In light of this, Kelley Gandurski, the City’s Corporation Counsel, was asked to look at what other municipalities have done in terms of prohibiting symbols that “may depict prejudice, hate, racism – all of these things that Evanston is just not about,” said Ms. Gandurski, addressing the Committee Aug. 3.

Ms. Gandurski told Committee members that the Constitution typically protects free speech regardless of the content.

But there have been cases, Ms.Gandurski said, where courts have upheld city ordinances that limit content that might be deemed offensive.

“But what the Supreme Court has mostly said is, those prohibitions have to come with conduct where there's an imminent threat of harm.”

A municipality, then, may pass a resolution that declares that “someone will not hang one of these symbols of prejudice on our City facilities,” she said. “But limiting symbols and speech across the board is typically not upheld unless it comes with some sort of conduct that's happening with an imminent threat.”

In any such actions, she told Council “we really would have to look at, again, the specific objective of what the Council seeks to do. Because if you make it too broad, we will open ourselves to federal lawsuits and First Amendment challenges and temporary restraining orders as a prohibition of free speech.”

Responding, Ald. Rue Simmons said she understood the freedom-of-speech argument.

“But can we not make a statement as a municipal government? Obviously, that flag is in complete contradiction to all of our values here that we've stated in the City of Evanston,” she said.

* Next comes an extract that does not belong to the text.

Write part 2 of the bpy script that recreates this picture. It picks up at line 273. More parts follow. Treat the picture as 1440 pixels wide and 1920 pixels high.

Along those lines, Alderman Peter Braithwaite, 2nd Ward, asked whether legislation could be drafted, differentiating from positive uses of free speech, such as “Black Lives Matter. “

“We know the history of the Confederate flag,” he said “It is indisputable. No one can say, you know, ‘It's my opinion what this flag stand for.’ It stands for what it stands for. We know what its purpose was.”

Ms. Gandurski indicated the answer to that question may require some additional brainstorming and looking at what other municipalities have done.

But on one level that may not be necessary, she said, “because I think the law already protects Evanston in a sense, where if someone is doing this to incite harm, then then yes, the City can step in and stop the conduct.”

In addition, the City has ordinances in effect already where for instance, citizens could not hang clothing over a City sawhorse used to block traffic, or paint a mural without a permit, she noted.

Further, “If you look at the way that the day unfolded, as horrible as it was, you had residents on the other side able to voice their speech, instead [in the form] of an equally powerful positive message,” she said to Committee members.

“And I think that's really important because I think, you know, what, what our current Institutions based on is the expression of ideas. And we saw that the community did not stand for that. And I think it's important to note that, you know, that speech [by community members] was powerful that day in an equal and opposite manner.”

In the Lighthouse Beach incident, Ald. Simmons noted, the Confederate flag was draped over a fence at the beach for some time, before Ms. Smith-Rayfield was able “collect her kids and come from the south side of the City,” all the time with staff on the scene.

“So this might be an opportunity, if nothing else,” she said to officials, “to let our staff know, even if they're seasonal or part time, that what our policy is for hanging things on fences.”

Beyond that, she said, the City should draw up a statement on not supporting such displays in its facilities,” requesting that staff craft the language and bring back the statement to the Committee.